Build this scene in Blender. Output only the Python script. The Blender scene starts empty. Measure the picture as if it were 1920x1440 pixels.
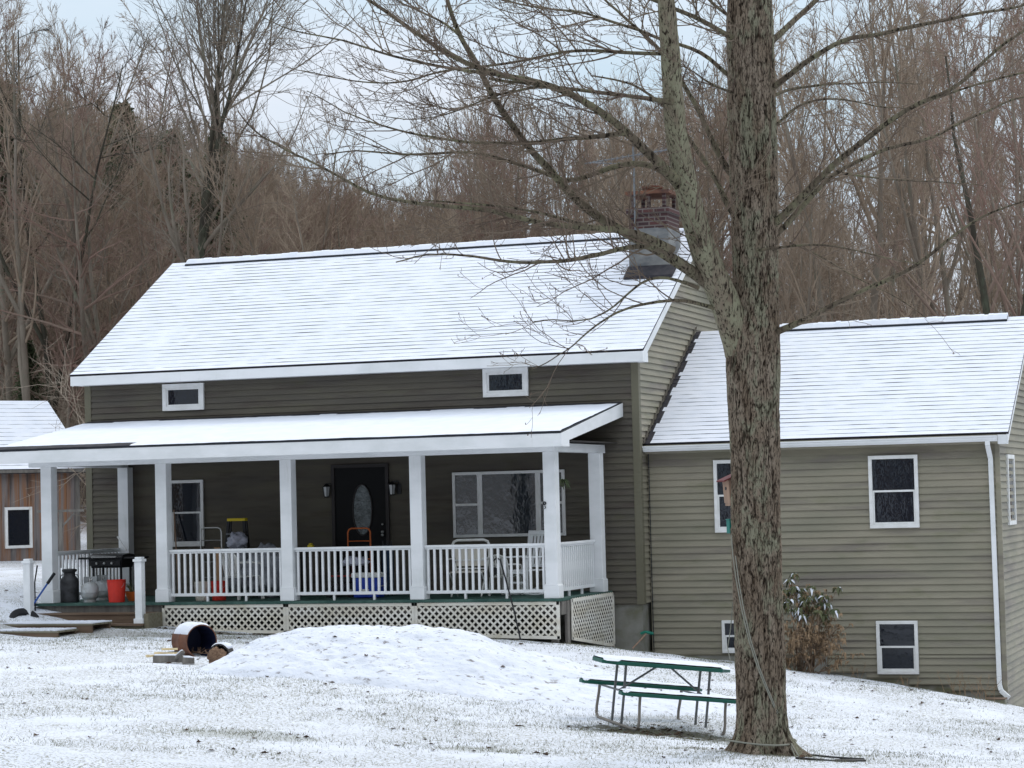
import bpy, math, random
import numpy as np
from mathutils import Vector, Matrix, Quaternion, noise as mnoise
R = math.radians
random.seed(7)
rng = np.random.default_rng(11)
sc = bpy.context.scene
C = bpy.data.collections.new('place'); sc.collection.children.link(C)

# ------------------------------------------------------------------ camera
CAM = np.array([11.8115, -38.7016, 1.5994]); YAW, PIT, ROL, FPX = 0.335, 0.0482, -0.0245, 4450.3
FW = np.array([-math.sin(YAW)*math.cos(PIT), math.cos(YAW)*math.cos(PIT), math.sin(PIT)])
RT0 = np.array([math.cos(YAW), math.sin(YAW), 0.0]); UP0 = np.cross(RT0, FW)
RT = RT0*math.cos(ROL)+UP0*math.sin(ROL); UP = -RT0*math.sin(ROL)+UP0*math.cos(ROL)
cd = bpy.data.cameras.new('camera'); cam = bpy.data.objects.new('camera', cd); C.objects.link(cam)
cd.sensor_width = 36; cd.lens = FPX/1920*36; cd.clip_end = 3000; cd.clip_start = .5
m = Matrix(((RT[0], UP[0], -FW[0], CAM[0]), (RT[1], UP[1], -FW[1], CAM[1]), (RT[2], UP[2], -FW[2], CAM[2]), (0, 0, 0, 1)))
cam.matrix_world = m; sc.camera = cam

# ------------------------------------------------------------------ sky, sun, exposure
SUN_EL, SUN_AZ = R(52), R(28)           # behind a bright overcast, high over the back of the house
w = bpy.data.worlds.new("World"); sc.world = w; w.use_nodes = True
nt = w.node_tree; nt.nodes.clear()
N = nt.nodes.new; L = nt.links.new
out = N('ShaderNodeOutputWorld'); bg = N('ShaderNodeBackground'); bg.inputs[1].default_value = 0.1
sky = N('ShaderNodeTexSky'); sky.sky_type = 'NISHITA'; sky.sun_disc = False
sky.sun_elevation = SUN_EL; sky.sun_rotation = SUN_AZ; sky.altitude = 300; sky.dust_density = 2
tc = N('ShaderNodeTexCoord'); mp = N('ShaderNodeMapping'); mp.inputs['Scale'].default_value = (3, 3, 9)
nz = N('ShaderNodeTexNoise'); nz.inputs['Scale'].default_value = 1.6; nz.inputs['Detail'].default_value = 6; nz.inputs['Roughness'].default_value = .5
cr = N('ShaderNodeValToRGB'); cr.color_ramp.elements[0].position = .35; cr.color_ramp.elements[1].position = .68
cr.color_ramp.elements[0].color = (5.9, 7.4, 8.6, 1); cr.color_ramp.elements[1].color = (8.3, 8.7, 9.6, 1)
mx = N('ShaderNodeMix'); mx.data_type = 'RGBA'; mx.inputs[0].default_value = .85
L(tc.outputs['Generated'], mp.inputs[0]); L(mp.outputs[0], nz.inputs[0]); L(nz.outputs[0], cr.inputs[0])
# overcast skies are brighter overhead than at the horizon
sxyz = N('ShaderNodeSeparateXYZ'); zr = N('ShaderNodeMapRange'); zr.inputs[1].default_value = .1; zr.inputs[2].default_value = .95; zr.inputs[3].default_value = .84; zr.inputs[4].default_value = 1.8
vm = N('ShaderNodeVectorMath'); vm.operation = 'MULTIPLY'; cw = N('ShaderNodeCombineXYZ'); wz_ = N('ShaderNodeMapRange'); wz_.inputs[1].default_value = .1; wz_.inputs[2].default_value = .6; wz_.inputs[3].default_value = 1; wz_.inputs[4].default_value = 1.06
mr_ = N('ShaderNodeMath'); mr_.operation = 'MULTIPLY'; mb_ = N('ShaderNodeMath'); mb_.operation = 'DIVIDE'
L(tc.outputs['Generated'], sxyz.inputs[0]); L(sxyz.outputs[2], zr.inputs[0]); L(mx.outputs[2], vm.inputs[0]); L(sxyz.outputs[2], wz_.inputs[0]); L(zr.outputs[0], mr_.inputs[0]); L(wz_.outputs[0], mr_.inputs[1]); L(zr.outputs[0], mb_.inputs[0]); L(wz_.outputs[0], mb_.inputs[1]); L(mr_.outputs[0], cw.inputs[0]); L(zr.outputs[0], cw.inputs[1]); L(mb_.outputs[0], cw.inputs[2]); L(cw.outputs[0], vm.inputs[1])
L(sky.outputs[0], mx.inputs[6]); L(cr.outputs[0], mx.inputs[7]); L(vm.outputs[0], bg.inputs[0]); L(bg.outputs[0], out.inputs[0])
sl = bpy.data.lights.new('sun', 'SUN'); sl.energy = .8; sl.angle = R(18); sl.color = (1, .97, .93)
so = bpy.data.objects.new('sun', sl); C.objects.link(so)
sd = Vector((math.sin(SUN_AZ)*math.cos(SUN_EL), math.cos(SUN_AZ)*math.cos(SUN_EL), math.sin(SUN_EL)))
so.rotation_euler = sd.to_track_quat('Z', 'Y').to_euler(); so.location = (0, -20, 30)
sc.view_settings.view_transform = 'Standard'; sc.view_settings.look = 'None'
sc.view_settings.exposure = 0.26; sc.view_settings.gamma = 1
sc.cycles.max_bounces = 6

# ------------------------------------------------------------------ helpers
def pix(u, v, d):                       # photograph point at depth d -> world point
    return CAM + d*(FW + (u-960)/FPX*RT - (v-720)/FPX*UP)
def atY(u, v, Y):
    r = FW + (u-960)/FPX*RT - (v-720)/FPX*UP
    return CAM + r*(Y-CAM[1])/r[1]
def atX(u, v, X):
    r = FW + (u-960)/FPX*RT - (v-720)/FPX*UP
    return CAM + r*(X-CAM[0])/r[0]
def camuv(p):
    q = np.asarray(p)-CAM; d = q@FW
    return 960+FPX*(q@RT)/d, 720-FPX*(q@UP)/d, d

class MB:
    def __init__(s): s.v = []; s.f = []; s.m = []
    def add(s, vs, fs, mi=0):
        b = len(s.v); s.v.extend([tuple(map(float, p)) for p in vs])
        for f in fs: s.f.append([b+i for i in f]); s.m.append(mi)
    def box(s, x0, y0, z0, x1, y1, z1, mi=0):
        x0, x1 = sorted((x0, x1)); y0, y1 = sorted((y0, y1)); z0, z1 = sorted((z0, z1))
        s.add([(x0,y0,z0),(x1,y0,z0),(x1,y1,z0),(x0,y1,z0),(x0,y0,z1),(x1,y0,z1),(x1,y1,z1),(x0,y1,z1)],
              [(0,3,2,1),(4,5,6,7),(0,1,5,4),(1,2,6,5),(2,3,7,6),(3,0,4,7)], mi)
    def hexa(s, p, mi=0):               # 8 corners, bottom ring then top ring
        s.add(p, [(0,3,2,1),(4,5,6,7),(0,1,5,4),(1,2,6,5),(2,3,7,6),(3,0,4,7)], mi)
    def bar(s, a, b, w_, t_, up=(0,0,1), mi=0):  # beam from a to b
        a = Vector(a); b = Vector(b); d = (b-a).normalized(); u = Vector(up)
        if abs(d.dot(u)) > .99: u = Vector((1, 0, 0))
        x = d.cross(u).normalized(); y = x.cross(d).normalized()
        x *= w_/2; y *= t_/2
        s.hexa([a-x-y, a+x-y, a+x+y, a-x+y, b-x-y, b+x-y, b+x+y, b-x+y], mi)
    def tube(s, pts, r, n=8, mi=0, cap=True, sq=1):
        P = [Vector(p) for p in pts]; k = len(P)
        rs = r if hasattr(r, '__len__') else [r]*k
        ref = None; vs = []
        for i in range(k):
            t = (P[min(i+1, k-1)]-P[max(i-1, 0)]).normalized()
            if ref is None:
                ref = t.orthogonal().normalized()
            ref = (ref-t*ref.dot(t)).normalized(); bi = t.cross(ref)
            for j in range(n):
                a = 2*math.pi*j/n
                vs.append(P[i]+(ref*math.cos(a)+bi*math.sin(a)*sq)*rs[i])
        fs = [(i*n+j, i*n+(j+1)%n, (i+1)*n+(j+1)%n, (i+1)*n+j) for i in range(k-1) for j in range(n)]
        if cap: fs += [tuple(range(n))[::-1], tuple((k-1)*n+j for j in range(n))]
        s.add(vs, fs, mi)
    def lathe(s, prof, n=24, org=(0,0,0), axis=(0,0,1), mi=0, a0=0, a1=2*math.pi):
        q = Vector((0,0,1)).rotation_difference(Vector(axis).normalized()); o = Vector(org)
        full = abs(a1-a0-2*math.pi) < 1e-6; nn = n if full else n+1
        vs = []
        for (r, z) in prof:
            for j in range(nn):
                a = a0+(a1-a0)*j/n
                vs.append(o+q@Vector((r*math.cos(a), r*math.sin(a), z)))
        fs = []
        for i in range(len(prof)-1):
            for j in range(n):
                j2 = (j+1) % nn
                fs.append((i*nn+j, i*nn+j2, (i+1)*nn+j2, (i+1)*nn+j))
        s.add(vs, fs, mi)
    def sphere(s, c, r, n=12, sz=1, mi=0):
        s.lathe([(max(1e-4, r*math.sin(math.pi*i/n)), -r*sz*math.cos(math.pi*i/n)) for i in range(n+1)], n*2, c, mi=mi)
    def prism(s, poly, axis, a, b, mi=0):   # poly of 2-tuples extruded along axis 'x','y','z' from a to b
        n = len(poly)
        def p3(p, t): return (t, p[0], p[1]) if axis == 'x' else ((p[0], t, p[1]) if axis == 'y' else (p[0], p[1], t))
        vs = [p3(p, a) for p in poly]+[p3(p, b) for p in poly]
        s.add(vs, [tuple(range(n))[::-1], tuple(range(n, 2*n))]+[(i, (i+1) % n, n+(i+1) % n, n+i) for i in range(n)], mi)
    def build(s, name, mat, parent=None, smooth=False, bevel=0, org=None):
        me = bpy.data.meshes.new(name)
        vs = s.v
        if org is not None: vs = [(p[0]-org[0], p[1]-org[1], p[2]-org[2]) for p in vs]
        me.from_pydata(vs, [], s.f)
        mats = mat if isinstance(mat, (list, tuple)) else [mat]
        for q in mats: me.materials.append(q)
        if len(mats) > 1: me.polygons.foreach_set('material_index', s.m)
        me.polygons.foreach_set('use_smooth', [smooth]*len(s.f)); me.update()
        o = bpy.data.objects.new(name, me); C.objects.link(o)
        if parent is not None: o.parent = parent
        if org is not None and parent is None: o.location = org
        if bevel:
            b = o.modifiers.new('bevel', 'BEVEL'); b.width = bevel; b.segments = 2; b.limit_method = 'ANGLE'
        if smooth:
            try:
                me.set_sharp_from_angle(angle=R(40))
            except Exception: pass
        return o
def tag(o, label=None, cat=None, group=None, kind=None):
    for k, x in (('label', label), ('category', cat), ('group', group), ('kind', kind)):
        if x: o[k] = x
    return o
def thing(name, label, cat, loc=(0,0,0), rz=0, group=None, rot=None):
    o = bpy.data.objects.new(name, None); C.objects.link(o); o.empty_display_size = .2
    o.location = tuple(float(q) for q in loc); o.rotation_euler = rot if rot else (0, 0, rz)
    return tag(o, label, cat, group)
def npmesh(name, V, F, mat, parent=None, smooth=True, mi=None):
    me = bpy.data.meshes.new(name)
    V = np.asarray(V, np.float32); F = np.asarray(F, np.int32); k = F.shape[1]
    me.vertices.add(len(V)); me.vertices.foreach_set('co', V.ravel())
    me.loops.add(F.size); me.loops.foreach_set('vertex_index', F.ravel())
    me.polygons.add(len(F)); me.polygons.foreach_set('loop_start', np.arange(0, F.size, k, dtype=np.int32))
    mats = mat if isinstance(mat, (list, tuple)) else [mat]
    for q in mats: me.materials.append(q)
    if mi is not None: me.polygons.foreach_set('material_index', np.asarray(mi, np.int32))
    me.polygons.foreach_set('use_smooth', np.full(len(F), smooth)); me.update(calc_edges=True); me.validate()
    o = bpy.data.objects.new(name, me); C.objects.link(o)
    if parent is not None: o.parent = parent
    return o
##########
Without the pictures, return the listing above from its first line through the line that has "C = bpy.data.collections.new('place');".

Build this scene in Blender. Output only the Python script. The Blender scene starts empty. Measure the picture as if it were 1920x1440 pixels.
import bpy, math, random
import numpy as np
from mathutils import Vector, Matrix, Quaternion, noise as mnoise
R = math.radians
random.seed(7)
rng = np.random.default_rng(11)
sc = bpy.context.scene
C = bpy.data.collections.new('place'); sc.collection.children.link(C)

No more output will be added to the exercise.